TASK: Print each line exactly as it is given.

======== INFORMATION SHOWN

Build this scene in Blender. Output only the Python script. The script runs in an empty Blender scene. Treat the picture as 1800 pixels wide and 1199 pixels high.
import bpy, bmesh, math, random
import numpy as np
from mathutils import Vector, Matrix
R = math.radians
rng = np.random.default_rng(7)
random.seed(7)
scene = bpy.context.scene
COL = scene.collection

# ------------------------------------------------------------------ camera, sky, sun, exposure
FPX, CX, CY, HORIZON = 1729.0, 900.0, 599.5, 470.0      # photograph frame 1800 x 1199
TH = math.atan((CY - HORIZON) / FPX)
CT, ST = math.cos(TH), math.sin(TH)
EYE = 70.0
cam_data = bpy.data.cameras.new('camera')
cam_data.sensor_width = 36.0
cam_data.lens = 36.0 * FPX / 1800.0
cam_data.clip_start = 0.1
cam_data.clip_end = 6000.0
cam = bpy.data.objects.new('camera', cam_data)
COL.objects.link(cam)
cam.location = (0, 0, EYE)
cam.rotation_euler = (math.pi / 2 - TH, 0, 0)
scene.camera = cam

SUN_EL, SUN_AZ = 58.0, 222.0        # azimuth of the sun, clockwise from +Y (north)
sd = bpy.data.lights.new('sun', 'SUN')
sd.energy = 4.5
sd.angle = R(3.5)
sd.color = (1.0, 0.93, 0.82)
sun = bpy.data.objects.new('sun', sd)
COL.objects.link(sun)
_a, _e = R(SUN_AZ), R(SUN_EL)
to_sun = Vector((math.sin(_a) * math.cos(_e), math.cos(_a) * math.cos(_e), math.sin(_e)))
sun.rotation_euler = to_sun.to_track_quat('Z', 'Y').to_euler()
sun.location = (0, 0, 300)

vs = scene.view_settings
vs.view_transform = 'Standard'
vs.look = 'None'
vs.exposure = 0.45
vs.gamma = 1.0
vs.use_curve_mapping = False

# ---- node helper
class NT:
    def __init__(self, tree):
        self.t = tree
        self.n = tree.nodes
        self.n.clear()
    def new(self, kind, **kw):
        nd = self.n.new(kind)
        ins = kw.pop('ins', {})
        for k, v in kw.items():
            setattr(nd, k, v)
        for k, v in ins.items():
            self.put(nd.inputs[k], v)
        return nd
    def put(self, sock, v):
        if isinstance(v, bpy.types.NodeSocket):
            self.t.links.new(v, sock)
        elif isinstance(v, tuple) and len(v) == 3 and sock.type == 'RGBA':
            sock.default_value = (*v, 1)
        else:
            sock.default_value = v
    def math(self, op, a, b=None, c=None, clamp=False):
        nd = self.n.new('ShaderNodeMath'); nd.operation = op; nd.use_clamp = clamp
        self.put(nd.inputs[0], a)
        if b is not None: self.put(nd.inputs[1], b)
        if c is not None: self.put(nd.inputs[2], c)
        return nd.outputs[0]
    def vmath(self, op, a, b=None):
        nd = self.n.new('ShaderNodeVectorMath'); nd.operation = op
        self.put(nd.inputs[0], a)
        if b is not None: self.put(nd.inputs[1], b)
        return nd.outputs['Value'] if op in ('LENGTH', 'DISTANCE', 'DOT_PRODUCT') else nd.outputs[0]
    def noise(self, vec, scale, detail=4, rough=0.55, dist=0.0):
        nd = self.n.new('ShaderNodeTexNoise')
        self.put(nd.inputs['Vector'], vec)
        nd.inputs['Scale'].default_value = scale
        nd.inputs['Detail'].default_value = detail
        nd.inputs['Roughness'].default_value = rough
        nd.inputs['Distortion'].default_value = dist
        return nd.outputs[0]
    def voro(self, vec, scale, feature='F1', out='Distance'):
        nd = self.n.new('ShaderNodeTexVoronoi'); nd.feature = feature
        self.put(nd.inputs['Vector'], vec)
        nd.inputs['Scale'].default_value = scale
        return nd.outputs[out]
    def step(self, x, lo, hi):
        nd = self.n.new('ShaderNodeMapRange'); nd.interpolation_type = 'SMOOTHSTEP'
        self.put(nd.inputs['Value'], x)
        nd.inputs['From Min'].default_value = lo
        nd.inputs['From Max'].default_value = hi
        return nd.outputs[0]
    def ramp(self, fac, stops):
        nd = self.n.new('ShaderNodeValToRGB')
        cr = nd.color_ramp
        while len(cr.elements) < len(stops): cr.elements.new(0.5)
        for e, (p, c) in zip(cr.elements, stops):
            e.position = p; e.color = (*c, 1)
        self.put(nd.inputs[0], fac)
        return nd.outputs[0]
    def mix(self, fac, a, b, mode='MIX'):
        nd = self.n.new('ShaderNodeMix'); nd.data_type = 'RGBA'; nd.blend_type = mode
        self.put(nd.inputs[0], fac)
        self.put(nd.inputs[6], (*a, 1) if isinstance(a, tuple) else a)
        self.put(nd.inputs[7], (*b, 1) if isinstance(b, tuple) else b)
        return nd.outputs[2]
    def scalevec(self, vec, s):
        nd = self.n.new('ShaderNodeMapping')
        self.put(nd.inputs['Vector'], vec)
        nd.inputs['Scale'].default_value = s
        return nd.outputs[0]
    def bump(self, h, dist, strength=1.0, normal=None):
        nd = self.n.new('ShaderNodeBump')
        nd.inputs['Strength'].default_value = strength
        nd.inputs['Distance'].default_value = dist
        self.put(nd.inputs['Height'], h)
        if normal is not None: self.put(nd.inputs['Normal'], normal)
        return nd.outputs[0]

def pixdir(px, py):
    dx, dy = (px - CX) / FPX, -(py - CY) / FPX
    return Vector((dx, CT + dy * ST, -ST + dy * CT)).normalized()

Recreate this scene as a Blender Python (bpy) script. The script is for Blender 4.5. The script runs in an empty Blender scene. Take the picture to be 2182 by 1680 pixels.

================

REPLY:
Build this scene in Blender. Output only the Python script. The script runs in an empty Blender scene. Treat the picture as 1800 pixels wide and 1199 pixels high.
import bpy, bmesh, math, random
import numpy as np
from mathutils import Vector, Matrix
R = math.radians
rng = np.random.default_rng(7)
random.seed(7)
scene = bpy.context.scene
COL = scene.collection

# ------------------------------------------------------------------ camera, sky, sun, exposure
FPX, CX, CY, HORIZON = 1729.0, 900.0, 599.5, 470.0      # photograph frame 1800 x 1199
TH = math.atan((CY - HORIZON) / FPX)
CT, ST = math.cos(TH), math.sin(TH)
EYE = 70.0
cam_data = bpy.data.cameras.new('camera')
cam_data.sensor_width = 36.0
cam_data.lens = 36.0 * FPX / 1800.0
cam_data.clip_start = 0.1
cam_data.clip_end = 6000.0
cam = bpy.data.objects.new('camera', cam_data)
COL.objects.link(cam)
cam.location = (0, 0, EYE)
cam.rotation_euler = (math.pi / 2 - TH, 0, 0)
scene.camera = cam

SUN_EL, SUN_AZ = 58.0, 222.0        # azimuth of the sun, clockwise from +Y (north)
sd = bpy.data.lights.new('sun', 'SUN')
sd.energy = 4.5
sd.angle = R(3.5)
sd.color = (1.0, 0.93, 0.82)
sun = bpy.data.objects.new('sun', sd)
COL.objects.link(sun)
_a, _e = R(SUN_AZ), R(SUN_EL)
to_sun = Vector((math.sin(_a) * math.cos(_e), math.cos(_a) * math.cos(_e), math.sin(_e)))
sun.rotation_euler = to_sun.to_track_quat('Z', 'Y').to_euler()
sun.location = (0, 0, 300)

vs = scene.view_settings
vs.view_transform = 'Standard'
vs.look = 'None'
vs.exposure = 0.45
vs.gamma = 1.0
vs.use_curve_mapping = False

# ---- node helper
class NT:
    def __init__(self, tree):
        self.t = tree
        self.n = tree.nodes
        self.n.clear()
    def new(self, kind, **kw):
        nd = self.n.new(kind)
        ins = kw.pop('ins', {})
        for k, v in kw.items():
            setattr(nd, k, v)
        for k, v in ins.items():
            self.put(nd.inputs[k], v)
        return nd
    def put(self, sock, v):
        if isinstance(v, bpy.types.NodeSocket):
            self.t.links.new(v, sock)
        elif isinstance(v, tuple) and len(v) == 3 and sock.type == 'RGBA':
            sock.default_value = (*v, 1)
        else:
            sock.default_value = v
    def math(self, op, a, b=None, c=None, clamp=False):
        nd = self.n.new('ShaderNodeMath'); nd.operation = op; nd.use_clamp = clamp
        self.put(nd.inputs[0], a)
        if b is not None: self.put(nd.inputs[1], b)
        if c is not None: self.put(nd.inputs[2], c)
        return nd.outputs[0]
    def vmath(self, op, a, b=None):
        nd = self.n.new('ShaderNodeVectorMath'); nd.operation = op
        self.put(nd.inputs[0], a)
        if b is not None: self.put(nd.inputs[1], b)
        return nd.outputs['Value'] if op in ('LENGTH', 'DISTANCE', 'DOT_PRODUCT') else nd.outputs[0]
    def noise(self, vec, scale, detail=4, rough=0.55, dist=0.0):
        nd = self.n.new('ShaderNodeTexNoise')
        self.put(nd.inputs['Vector'], vec)
        nd.inputs['Scale'].default_value = scale
        nd.inputs['Detail'].default_value = detail
        nd.inputs['Roughness'].default_value = rough
        nd.inputs['Distortion'].default_value = dist
        return nd.outputs[0]
    def voro(self, vec, scale, feature='F1', out='Distance'):
        nd = self.n.new('ShaderNodeTexVoronoi'); nd.feature = feature
        self.put(nd.inputs['Vector'], vec)
        nd.inputs['Scale'].default_value = scale
        return nd.outputs[out]
    def step(self, x, lo, hi):
        nd = self.n.new('ShaderNodeMapRange'); nd.interpolation_type = 'SMOOTHSTEP'
        self.put(nd.inputs['Value'], x)
        nd.inputs['From Min'].default_value = lo
        nd.inputs['From Max'].default_value = hi
        return nd.outputs[0]
    def ramp(self, fac, stops):
        nd = self.n.new('ShaderNodeValToRGB')
        cr = nd.color_ramp
        while len(cr.elements) < len(stops): cr.elements.new(0.5)
        for e, (p, c) in zip(cr.elements, stops):
            e.position = p; e.color = (*c, 1)
        self.put(nd.inputs[0], fac)
        return nd.outputs[0]
    def mix(self, fac, a, b, mode='MIX'):
        nd = self.n.new('ShaderNodeMix'); nd.data_type = 'RGBA'; nd.blend_type = mode
        self.put(nd.inputs[0], fac)
        self.put(nd.inputs[6], (*a, 1) if isinstance(a, tuple) else a)
        self.put(nd.inputs[7], (*b, 1) if isinstance(b, tuple) else b)
        return nd.outputs[2]
    def scalevec(self, vec, s):
        nd = self.n.new('ShaderNodeMapping')
        self.put(nd.inputs['Vector'], vec)
        nd.inputs['Scale'].default_value = s
        return nd.outputs[0]
    def bump(self, h, dist, strength=1.0, normal=None):
        nd = self.n.new('ShaderNodeBump')
        nd.inputs['Strength'].default_value = strength
        nd.inputs['Distance'].default_value = dist
        self.put(nd.inputs['Height'], h)
        if normal is not None: self.put(nd.inputs['Normal'], normal)
        return nd.outputs[0]

def pixdir(px, py):
    dx, dy = (px - CX) / FPX, -(py - CY) / FPX
    return Vector((dx, CT + dy * ST, -ST + dy * CT)).normalized()

Recreate this scene as a Blender Python (bpy) script. The script is for Blender 4.5. The script runs in an empty Blender scene. Take the picture to be 2182 by 1680 pixels.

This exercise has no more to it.